Não é nem mesmo a pertença à categoria do sacro que pode garantir a um canto encontrar lugar em uma celebração litúrgica. A categoria do canto sacro é complexa. Antes de tudo, não dispomos de algum critério musical para estabelecer que uma música é sacra e uma outra não é. Este termo apareceu no início do século XVII em ambiente luterano da Alemanha do Norte para distinguir o repertório da música da Igreja daquele da música profana. Não se baseava de fato, a esta época sobre características de ordem musical.
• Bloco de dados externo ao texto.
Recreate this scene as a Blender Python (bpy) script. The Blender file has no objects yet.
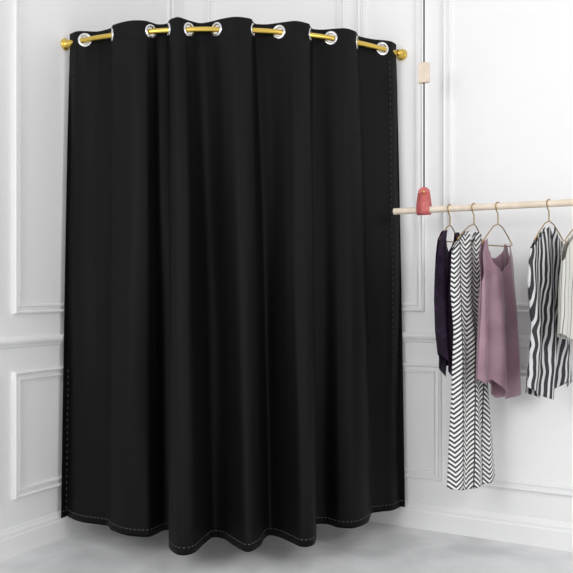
import bpy, bmesh, math, random
from mathutils import Vector, Matrix, noise
random.seed(4)
S = bpy.context.scene
try:
    S.view_settings.view_transform = 'Standard'
except Exception: pass
F=800.0; CX=286.5; HY=290.0; CAMH=1.2
CAMW=(2.837,-3.862); TH=math.radians(28.87)
fw=(-math.sin(TH),math.cos(TH)); rt=(math.cos(TH),math.sin(TH))
def at(px,depth):           # bearing + distance from the viewpoint -> room plan position
    l=(px-CX)/F*depth
    return Vector((CAMW[0]+fw[0]*depth+rt[0]*l, CAMW[1]+fw[1]*depth+rt[1]*l))
def ray(px):
    k=(px-CX)/F
    return (fw[0]+rt[0]*k, fw[1]+rt[1]*k)
def right_wall(px,off=0.0):  # depth for plane y=-off
    d=ray(px); return (-off-CAMW[1])/d[1]
def left_wall(px,off=0.0):
    d=ray(px); return (off-CAMW[0])/d[0] if d[0]<-1e-4 else 99
def zat(y,depth): return CAMH+(HY-y)*depth/F

# ---------- materials
def mat(name,col,rough=0.6,metal=0.0,**k):
    m=bpy.data.materials.new(name); m.use_nodes=True
    b=m.node_tree.nodes['Principled BSDF']
    b.inputs['Base Color'].default_value=(*col,1); b.inputs['Roughness'].default_value=rough
    b.inputs['Metallic'].default_value=metal
    for kk,v in k.items(): b.inputs[kk.replace('_',' ')].default_value=v
    return m
def nodes(m): return m.node_tree.nodes,m.node_tree.links,m.node_tree.nodes['Principled BSDF']
def add_noise_color(m,c1,c2,scale,detail=6,bump=0,coord='Object',lo=.35,hi=.65,dist=0):
    n,l,b=nodes(m)
    tc=n.new('ShaderNodeTexCoord'); t=n.new('ShaderNodeTexNoise'); t.inputs['Scale'].default_value=scale
    t.inputs['Detail'].default_value=detail; t.inputs['Distortion'].default_value=dist
    l.new(tc.outputs[coord],t.inputs['Vector'])
    r=n.new('ShaderNodeValToRGB'); r.color_ramp.elements[0].position=lo; r.color_ramp.elements[1].position=hi
    r.color_ramp.elements[0].color=(*c1,1); r.color_ramp.elements[1].color=(*c2,1)
    l.new(t.outputs['Fac'],r.inputs['Fac']); l.new(r.outputs['Color'],b.inputs['Base Color'])
    if bump:
        bp=n.new('ShaderNodeBump'); bp.inputs['Strength'].default_value=bump; bp.inputs['Distance'].default_value=.01
        l.new(t.outputs['Fac'],bp.inputs['Height']); l.new(bp.outputs['Normal'],b.inputs['Normal'])
M_wall=mat('white_wall_paint',(.84,.84,.845),.55); add_noise_color(M_wall,(.84,.84,.842),(.855,.855,.857),3)
M_trim=mat('white_trim_paint',(.84,.84,.845),.45); add_noise_color(M_trim,(.84,.84,.842),(.855,.855,.857),4)
M_floor=mat('pale_concrete',(.6,.6,.6),.4); add_noise_color(M_floor,(.57,.575,.58),(.74,.745,.75),2.6,10,.05,lo=.36,hi=.60,dist=.5)
M_cloth=mat('black_blackout_fabric',(.0035,.0035,.0037),.62)
n,l,b=nodes(M_cloth)
b.inputs['Specular IOR Level'].default_value=.14
M_gold=mat('brushed_gold',(.74,.52,.11),.28,1.0)
M_silver=mat('grommet_steel',(.72,.73,.74),.2,1.0)
M_thread=mat('white_thread',(.17,.17,.17),.8)
M_wood=mat('pale_beech',(.78,.62,.45),.5); add_noise_color(M_wood,(.70,.59,.47),(.80,.70,.58),18)
M_coral=mat('coral_leather',(.60,.13,.12),.5); add_noise_color(M_coral,(.50,.11,.105),(.60,.15,.14),60,bump=.1)
M_cord=mat('black_cord',(.02,.02,.02),.7)
M_wire=mat('hanger_brass_wire',(.40,.25,.09),.35,1.0)

def newobj(name,me,parent=None):
    o=bpy.data.objects.new(name,me); S.collection.objects.link(o)
    if parent: o.parent=parent
    return o
def mesh(name,vs,fs,m,parent=None,smooth=False):
    me=bpy.data.meshes.new(name); me.from_pydata([tuple(v) for v in vs],[],fs); me.materials.append(m)
    if smooth:
        for p in me.polygons: p.use_smooth=True
    me.update(); return newobj(name,me,parent)
def box(name,x0,x1,y0,y1,z0,z1,m,parent=None,bev=0):
    vs=[(x,y,z) for x in(x0,x1) for y in(y0,y1) for z in(z0,z1)]
    fs=[(0,1,3,2),(4,6,7,5),(0,4,5,1),(2,3,7,6),(0,2,6,4),(1,5,7,3)]
    o=mesh(name,vs,fs,m,parent)
    if bev:
        md=o.modifiers.new('b','BEVEL'); md.width=bev; md.segments=3
    return o
def empty(name,loc=(0,0,0)):
    o=bpy.data.objects.new(name,None); S.collection.objects.link(o); o.empty_display_size=.1
    return o
def tube(name,pts,r,m,parent=None,res=8,cyc=False):
    c=bpy.data.curves.new(name,'CURVE'); c.dimensions='3D'; sp=c.splines.new('POLY'); sp.points.add(len(pts)-1)
    for i,p in enumerate(pts): sp.points[i].co=(*p,1)
    sp.use_cyclic_u=cyc; c.bevel_depth=r; c.bevel_resolution=res; c.use_fill_caps=True; c.materials.append(m)
    sp.use_smooth=True
    o=newobj(name,c,parent)
    dg=bpy.context.evaluated_depsgraph_get(); me=bpy.data.meshes.new_from_object(o.evaluated_get(dg))
    bpy.data.objects.remove(o); 
    for p in me.polygons: p.use_smooth=True
    return newobj(name,me,parent)
def lathe(name,prof,origin,axis,m,parent=None,seg=32):
    axis=Vector(axis).normalized(); a=axis.orthogonal().normalized(); b=axis.cross(a)
    vs=[];fs=[]
    for (h,r) in prof:
        for i in range(seg):
            t=2*math.pi*i/seg
            vs.append(Vector(origin)+axis*h+(a*math.cos(t)+b*math.sin(t))*r)
    for j in range(len(prof)-1):
        for i in range(seg):
            k=(i+1)%seg; fs.append((j*seg+i,j*seg+k,(j+1)*seg+k,(j+1)*seg+i))
    fs.append(tuple(range(seg))[::-1]); fs.append(tuple((len(prof)-1)*seg+i for i in range(seg)))
    return mesh(name,vs,fs,m,parent,True)

# ---------- room shell
H=3.2
box('wall_right',-.12,4.2,0,.12,0,H,M_wall)
box('wall_left',-.12,0,-4.2,0,0,H,M_wall)
box('floor',-.12,4.6,-4.6,.12,-.1,0,M_floor)
PROF=[(0,0),(.002,.014),(.009,.019),(.016,.014),(.018,.004),(.032,.005),(.035,.014),(.043,.013),(.046,0)]
tn=[0]
def frame(wall,a0,a1,z0,z1):
    tn[0]+=1; vs=[];fs=[]
    for (o,h) in PROF:
        for (a,z) in((a0+o,z0+o),(a1-o,z0+o),(a1-o,z1-o),(a0+o,z1-o)):
            vs.append((a,-h,z) if wall=='r' else (h,-a,z))
    for j in range(len(PROF)-1):
        for i in range(4):
            k=(i+1)%4; fs.append((j*4+i,j*4+k,(j+1)*4+k,(j+1)*4+i))
    mesh('trim_%d'%tn[0],vs,fs,M_trim)
def ra(px): return at(px,right_wall(px)).x
def la(px): return -at(px,left_wall(px)).y
for a0,a1 in((ra(208),ra(346)),(ra(358),ra(425)),(ra(443),ra(443)+1.25),(ra(443)+1.32,ra(443)+1.9)):
    frame('r',a0,a1,1.09,3.05)
for a0,a1 in((ra(208),ra(346)),(ra(358),ra(442)),(ra(456),ra(443)+1.25),(ra(443)+1.32,ra(443)+1.9)):
    frame('r',a0,a1,.25,.83)
for a0,a1 in((.10,la(12)),(la(12)+.09,la(12)+1.2)):
    frame('l',a0,a1,1.09,3.05); frame('l',a0,a1,.25,.83)
def run(name,wall,prof,L):
    vs=[];fs=[]
    for a in(0,L):
        for (h,z) in prof:
            vs.append((a,-h,z) if wall=='r' else (h,-a,z))
    n=len(prof)
    for i in range(n-1): fs.append((i,i+1,n+i+1,n+i))
    fs.append(tuple(range(n))); fs.append(tuple(range(n,2*n))[::-1])
    mesh(name,vs,fs,M_trim)
BB=[(0,.0),(.02,.0),(.02,.085),(.016,.093),(.016,.105),(.009,.115),(.006,.125),(0,.128)]
CR=[(0,.935),(.008,.94),(.012,.95),(.022,.957),(.026,.968),(.022,.978),(.010,.984),(0,.987)]
run('baseboard_right','r',BB,4.2); run('baseboard_left','l',BB,4.2)
run('trim_chair_rail_right','r',CR,4.2); run('trim_chair_rail_left','l',CR,4.2)

# ---------- curtain rod (bowed corner rod)
RH=2.40
L=at(65,left_wall(65)); R=at(402,right_wall(402)); A=at(235,3.69)
def circ(p,q,r):
    ax,ay,bx,by,cx,cy=*p,*q,*r
    d=2*(ax*(by-cy)+bx*(cy-ay)+cx*(ay-by))
    ux=((ax*ax+ay*ay)*(by-cy)+(bx*bx+by*by)*(cy-ay)+(cx*cx+cy*cy)*(ay-by))/d
    uy=((ax*ax+ay*ay)*(cx-bx)+(bx*bx+by*by)*(ax-cx)+(cx*cx+cy*cy)*(bx-ax))/d
    return Vector((ux,uy))
O=circ(L,A,R); RAD=(L-O).length
def arc_depth(px):
    d=Vector(ray(px)); c=Vector(CAMW)-O
    a=d.dot(d); b_=2*c.dot(d); cc=c.dot(c)-RAD*RAD
    q=b_*b_-4*a*cc
    t=(-b_-math.sqrt(max(q,0)))/(2*a)
    t=min(t,left_wall(px,.0),right_wall(px,.0))
    return t
rod=empty('curtain_rod')
pts=[]
for i in range(81):
    px=65+(402-65)*i/80; p=at(px,arc_depth(px)); pts.append((p.x,p.y,RH))
pts[0]=(0.0,L.y,RH); pts[-1]=(R.x,0,RH)
tube('rod_pipe',pts,.0125,M_gold,rod,8)
fl=[(0,.028),(.005,.029),(.010,.024),(.016,.018),(.045,.017),(.05,.0155)]
lathe('flange_left',fl,pts[0],(1,0,0),M_gold,rod)
lathe('flange_right',fl,pts[-1],(0,-1,0),M_gold,rod)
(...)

A noção de música sacra à qual fazemos referência nestes anos ressalta muito mais à segunda metade do século XIX e início do século XX. É o momento no qual nasce o desejo de reformar a música da Igreja e de dar a ela um caráter que a distingue da música profana, da música do mundo. Sobre a influência das pesquisas históricas, que se voltam principalmente às músicas do passado. A consequência concreta se pode ver no Motu Próprio Inter sollicitudines promulgado por Pio X em 1903 que apresenta o canto gregoriano e a polifonia de Palestrina (sec. XVI) como modelos da música sacra. A questão do “sacro”, portanto, é ligada mais a um estilo de escritura musical que a um relacionamento entre um canto e uma ação litúrgica. Vale a pena recordar também que o modo de celebrar a liturgia antes do Vaticano II era bem diverso daquele que nós conhecemos hoje. A missa era antes de tudo uma ação do celebrante: o povo se contentava apenas no “assistir”. Às vezes, assistia tanto à missa, quanto a um concerto, devido ao coro ou ao organista. O objetivo da música era de conduzir a uma espiritualidade muito mais que uma participação ativa dos membros da assembleia.
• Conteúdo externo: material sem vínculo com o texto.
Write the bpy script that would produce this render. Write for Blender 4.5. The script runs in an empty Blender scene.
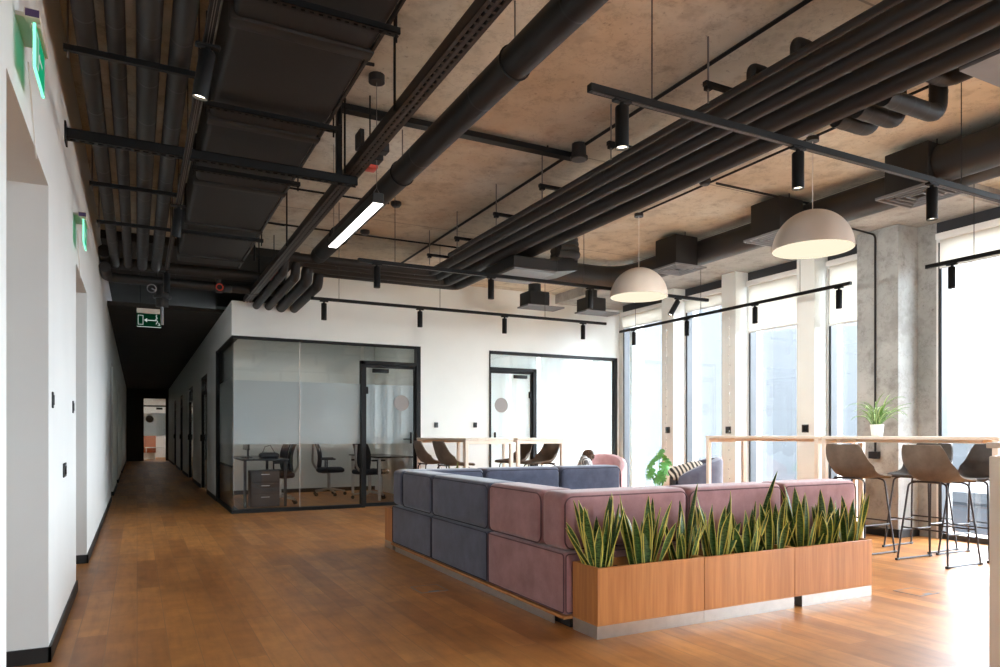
import bpy, bmesh, math, random
from mathutils import Vector, Matrix, Euler
R = math.radians
random.seed(7)
scene = bpy.context.scene
COL = scene.collection

# ------------------------------------------------------------------ camera
F, HY, VX, H = 704.0, 434.0, 137.0, 1.13
TH = math.atan((500 - VX) / F); S, Cc = math.sin(TH), math.cos(TH)
cam_d = bpy.data.cameras.new('camera'); cam = bpy.data.objects.new('camera', cam_d); COL.objects.link(cam)
cam.location = (0, 0, H); cam.rotation_euler = (R(90), 0, -TH)
cam_d.sensor_width = 36; cam_d.lens = 36 * F / 1000; cam_d.shift_y = (HY - 333.5) / 1000
cam_d.clip_start = 0.05; cam_d.clip_end = 300
scene.camera = cam
EXPO = 4.68
E = 2 ** EXPO
vs = scene.view_settings
scene.display_settings.display_device = 'sRGB'
vs.view_transform = 'Standard'; vs.look = 'None'; vs.gamma = 1; vs.exposure = EXPO; vs.use_curve_mapping = False
cy = scene.cycles
cy.use_denoising = True
cy.max_bounces = 10; cy.diffuse_bounces = 6; cy.glossy_bounces = 4; cy.transmission_bounces = 8; cy.transparent_max_bounces = 24
cy.caustics_reflective = False; cy.caustics_refractive = False
cy.sample_clamp_indirect = 4.0

# ------------------------------------------------------------------ materials
def new_mat(name):
    m = bpy.data.materials.new(name); m.use_nodes = True
    nt = m.node_tree; nt.nodes.clear()
    out = nt.nodes.new('ShaderNodeOutputMaterial')
    return m, nt, out
def N(nt, t, **k):
    n = nt.nodes.new(t)
    for a, v in k.items():
        if a in n.inputs: n.inputs[a].default_value = v
        else: setattr(n, a, v)
    return n
def lk(nt, a, b): nt.links.new(a, b)
def c4(c): return (c[0], c[1], c[2], 1)
def srgb(r, g, b):
    f = lambda v: v / 255 / 12.92 if v / 255 <= .04045 else ((v / 255 + .055) / 1.055) ** 2.4
    return (f(r), f(g), f(b))
def coords(nt, scale=(1, 1, 1), rot=(0, 0, 0)):
    g = N(nt, 'ShaderNodeNewGeometry')
    mp = N(nt, 'ShaderNodeMapping'); mp.inputs['Scale'].default_value = scale; mp.inputs['Rotation'].default_value = rot
    lk(nt, g.outputs['Position'], mp.inputs['Vector'])
    return mp.outputs['Vector']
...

Acrescentamos também que a música sacra supera largamente o quadro da música cristã. Se o Vaticano II fala ainda de música sacra, a definição que dá na Constituição sobre a sagrada liturgia Sacrosanctum Concilium, é portanto muito diferente daquela conhecida até agora: “A música sacra será tanto mais santa quanto mais estreitamente unida à ação litúrgica” (SC 112).

Reaparece aqui a concepção que Santo Agostinho tinha do “canto eclesiástico”: um canto do qual a qualidade principal é a sua atitude para cumprir a função litúrgica que nós esperamos deste. Por isto, hoje se prefere falar de canto “ritual”, ou seja, em relação estreita com a ação ritual presente na liturgia.
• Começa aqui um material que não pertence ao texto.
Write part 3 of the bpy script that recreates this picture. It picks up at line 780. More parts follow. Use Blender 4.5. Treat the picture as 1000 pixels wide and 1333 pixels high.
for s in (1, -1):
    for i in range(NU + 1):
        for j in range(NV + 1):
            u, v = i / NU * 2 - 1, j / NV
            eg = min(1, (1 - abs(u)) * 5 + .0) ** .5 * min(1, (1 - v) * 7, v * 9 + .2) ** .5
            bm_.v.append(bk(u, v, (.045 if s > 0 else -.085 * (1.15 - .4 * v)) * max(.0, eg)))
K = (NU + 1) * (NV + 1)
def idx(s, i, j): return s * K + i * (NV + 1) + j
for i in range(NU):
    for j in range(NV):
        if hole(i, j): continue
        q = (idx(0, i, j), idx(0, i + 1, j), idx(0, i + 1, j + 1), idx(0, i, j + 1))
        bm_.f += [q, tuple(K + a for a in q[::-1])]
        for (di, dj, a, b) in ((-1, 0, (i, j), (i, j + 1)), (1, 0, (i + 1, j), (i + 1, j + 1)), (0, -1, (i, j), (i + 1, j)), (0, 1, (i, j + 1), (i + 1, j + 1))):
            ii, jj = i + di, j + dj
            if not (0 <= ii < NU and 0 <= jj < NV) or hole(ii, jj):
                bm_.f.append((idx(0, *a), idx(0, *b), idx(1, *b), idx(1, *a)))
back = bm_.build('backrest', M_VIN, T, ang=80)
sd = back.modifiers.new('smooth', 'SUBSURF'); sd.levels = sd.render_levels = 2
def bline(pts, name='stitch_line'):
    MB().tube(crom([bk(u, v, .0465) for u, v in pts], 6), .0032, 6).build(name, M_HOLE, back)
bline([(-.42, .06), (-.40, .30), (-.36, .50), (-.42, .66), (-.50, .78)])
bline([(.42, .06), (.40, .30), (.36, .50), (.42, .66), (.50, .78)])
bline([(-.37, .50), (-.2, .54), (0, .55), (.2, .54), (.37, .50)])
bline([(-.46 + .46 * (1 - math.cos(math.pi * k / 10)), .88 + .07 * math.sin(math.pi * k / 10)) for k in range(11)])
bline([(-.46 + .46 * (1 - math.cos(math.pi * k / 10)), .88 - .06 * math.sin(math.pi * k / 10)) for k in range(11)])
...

O conceito de canto ritual nos permite superar aquele de canto sacro que não tem mais sentido hoje no quadro da liturgia pós-conciliar. Este nos permite também relativizar a dimensão estética do canto porque o critério de obra de arte, e obra prima, não é mais o primeiro critério do canto litúrgico. Este deve, portanto, garantir sempre uma boa qualidade e oferecer à assembleia uma obra justa – adequada – e bela.

Ocupar-se e escolher os cantos para a liturgia significa, antes de tudo, conhecer a liturgia. Ela é uma ação complexa, composta por uma grande variedade de tipos de palavras e gestos: proclamações, diálogos, aclamações, salmodias, antífonas, ladainhas, hinos, que intervém em procissões, leituras, orações, de súplica ou de louvor, no ofertório, a comunhão, etc.